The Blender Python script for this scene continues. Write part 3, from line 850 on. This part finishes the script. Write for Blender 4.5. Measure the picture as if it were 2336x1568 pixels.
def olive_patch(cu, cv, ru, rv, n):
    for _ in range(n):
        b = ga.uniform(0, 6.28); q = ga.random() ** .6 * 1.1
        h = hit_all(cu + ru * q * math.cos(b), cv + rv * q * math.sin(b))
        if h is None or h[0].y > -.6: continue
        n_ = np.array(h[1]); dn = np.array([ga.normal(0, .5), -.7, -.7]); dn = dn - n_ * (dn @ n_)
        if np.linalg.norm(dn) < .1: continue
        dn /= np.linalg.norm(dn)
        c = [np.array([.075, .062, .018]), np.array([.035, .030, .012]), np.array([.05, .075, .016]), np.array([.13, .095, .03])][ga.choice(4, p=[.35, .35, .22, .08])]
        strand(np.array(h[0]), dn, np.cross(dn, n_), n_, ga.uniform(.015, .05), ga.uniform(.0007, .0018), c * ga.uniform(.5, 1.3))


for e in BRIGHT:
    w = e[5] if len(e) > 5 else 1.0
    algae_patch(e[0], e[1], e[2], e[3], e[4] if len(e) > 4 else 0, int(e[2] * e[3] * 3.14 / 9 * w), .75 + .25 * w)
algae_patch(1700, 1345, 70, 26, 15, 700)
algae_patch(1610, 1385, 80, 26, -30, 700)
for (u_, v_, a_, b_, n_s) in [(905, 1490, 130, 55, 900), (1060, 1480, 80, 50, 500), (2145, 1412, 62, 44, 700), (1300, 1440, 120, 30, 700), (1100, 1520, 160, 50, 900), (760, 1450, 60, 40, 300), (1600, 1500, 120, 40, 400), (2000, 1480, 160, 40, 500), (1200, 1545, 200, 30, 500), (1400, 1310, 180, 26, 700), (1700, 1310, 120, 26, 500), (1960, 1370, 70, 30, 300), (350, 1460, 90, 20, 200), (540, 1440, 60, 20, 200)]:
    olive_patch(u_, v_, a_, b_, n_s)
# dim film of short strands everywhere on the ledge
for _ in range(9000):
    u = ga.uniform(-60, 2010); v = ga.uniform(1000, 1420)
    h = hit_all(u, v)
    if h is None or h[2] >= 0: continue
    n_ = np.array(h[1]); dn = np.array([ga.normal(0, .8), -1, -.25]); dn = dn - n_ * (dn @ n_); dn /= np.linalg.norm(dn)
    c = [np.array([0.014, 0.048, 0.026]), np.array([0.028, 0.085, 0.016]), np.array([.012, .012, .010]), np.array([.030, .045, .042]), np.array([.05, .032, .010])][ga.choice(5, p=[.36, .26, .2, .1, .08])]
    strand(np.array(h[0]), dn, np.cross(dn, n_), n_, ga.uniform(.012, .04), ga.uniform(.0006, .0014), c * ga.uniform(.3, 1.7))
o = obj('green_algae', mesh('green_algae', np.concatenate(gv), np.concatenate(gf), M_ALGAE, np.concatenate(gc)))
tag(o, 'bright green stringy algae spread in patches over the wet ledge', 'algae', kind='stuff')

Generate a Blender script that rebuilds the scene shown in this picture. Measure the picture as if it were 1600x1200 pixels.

###

Retype every entry above, word for word.

The Blender Python script for this scene continues. Write part 3, from line 850 on. This part finishes the script. Write for Blender 4.5. Measure the picture as if it were 2336x1568 pixels.
def olive_patch(cu, cv, ru, rv, n):
    for _ in range(n):
        b = ga.uniform(0, 6.28); q = ga.random() ** .6 * 1.1
        h = hit_all(cu + ru * q * math.cos(b), cv + rv * q * math.sin(b))
        if h is None or h[0].y > -.6: continue
        n_ = np.array(h[1]); dn = np.array([ga.normal(0, .5), -.7, -.7]); dn = dn - n_ * (dn @ n_)
        if np.linalg.norm(dn) < .1: continue
        dn /= np.linalg.norm(dn)
        c = [np.array([.075, .062, .018]), np.array([.035, .030, .012]), np.array([.05, .075, .016]), np.array([.13, .095, .03])][ga.choice(4, p=[.35, .35, .22, .08])]
        strand(np.array(h[0]), dn, np.cross(dn, n_), n_, ga.uniform(.015, .05), ga.uniform(.0007, .0018), c * ga.uniform(.5, 1.3))


for e in BRIGHT:
    w = e[5] if len(e) > 5 else 1.0
    algae_patch(e[0], e[1], e[2], e[3], e[4] if len(e) > 4 else 0, int(e[2] * e[3] * 3.14 / 9 * w), .75 + .25 * w)
algae_patch(1700, 1345, 70, 26, 15, 700)
algae_patch(1610, 1385, 80, 26, -30, 700)
for (u_, v_, a_, b_, n_s) in [(905, 1490, 130, 55, 900), (1060, 1480, 80, 50, 500), (2145, 1412, 62, 44, 700), (1300, 1440, 120, 30, 700), (1100, 1520, 160, 50, 900), (760, 1450, 60, 40, 300), (1600, 1500, 120, 40, 400), (2000, 1480, 160, 40, 500), (1200, 1545, 200, 30, 500), (1400, 1310, 180, 26, 700), (1700, 1310, 120, 26, 500), (1960, 1370, 70, 30, 300), (350, 1460, 90, 20, 200), (540, 1440, 60, 20, 200)]:
    olive_patch(u_, v_, a_, b_, n_s)
# dim film of short strands everywhere on the ledge
for _ in range(9000):
    u = ga.uniform(-60, 2010); v = ga.uniform(1000, 1420)
    h = hit_all(u, v)
    if h is None or h[2] >= 0: continue
    n_ = np.array(h[1]); dn = np.array([ga.normal(0, .8), -1, -.25]); dn = dn - n_ * (dn @ n_); dn /= np.linalg.norm(dn)
    c = [np.array([0.014, 0.048, 0.026]), np.array([0.028, 0.085, 0.016]), np.array([.012, .012, .010]), np.array([.030, .045, .042]), np.array([.05, .032, .010])][ga.choice(5, p=[.36, .26, .2, .1, .08])]
    strand(np.array(h[0]), dn, np.cross(dn, n_), n_, ga.uniform(.012, .04), ga.uniform(.0006, .0014), c * ga.uniform(.3, 1.7))
o = obj('green_algae', mesh('green_algae', np.concatenate(gv), np.concatenate(gf), M_ALGAE, np.concatenate(gc)))
tag(o, 'bright green stringy algae spread in patches over the wet ledge', 'algae', kind='stuff')

Generate a Blender script that rebuilds the scene shown in this picture. Measure the picture as if it were 1600x1200 pixels.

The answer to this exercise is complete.